▶ WHAT YOU HAVE TO DO
The answer is one number: how many lines in the data below hold "that".

▶ SUPPLIED RECORDS
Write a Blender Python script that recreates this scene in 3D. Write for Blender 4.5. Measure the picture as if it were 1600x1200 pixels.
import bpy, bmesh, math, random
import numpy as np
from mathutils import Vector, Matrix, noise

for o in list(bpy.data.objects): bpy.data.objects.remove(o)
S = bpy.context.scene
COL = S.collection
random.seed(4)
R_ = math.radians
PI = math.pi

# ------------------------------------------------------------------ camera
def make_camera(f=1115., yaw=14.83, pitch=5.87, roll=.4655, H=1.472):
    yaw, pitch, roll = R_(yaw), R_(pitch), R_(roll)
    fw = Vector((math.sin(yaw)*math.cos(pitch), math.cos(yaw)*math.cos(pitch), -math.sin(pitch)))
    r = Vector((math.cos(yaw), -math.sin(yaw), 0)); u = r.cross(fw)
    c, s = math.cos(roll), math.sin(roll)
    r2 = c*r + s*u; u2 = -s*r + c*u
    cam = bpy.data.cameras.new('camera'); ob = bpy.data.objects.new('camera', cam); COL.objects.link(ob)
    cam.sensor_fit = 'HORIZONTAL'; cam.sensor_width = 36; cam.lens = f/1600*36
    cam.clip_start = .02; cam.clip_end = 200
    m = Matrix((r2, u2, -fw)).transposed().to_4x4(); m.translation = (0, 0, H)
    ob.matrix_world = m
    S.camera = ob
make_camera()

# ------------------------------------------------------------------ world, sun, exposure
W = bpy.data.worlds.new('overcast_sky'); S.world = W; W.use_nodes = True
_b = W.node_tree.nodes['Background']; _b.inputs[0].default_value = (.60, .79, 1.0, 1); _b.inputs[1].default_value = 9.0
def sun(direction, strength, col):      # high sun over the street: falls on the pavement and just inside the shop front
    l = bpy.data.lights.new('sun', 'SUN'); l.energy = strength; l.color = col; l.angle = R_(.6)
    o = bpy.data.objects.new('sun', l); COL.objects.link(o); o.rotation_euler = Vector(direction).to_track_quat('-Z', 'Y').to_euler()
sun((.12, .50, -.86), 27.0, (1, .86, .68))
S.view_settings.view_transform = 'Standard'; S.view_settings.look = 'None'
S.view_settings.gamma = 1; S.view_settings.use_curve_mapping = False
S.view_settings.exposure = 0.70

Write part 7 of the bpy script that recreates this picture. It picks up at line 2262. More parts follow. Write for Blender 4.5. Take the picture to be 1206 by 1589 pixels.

▶ THE RESULT
2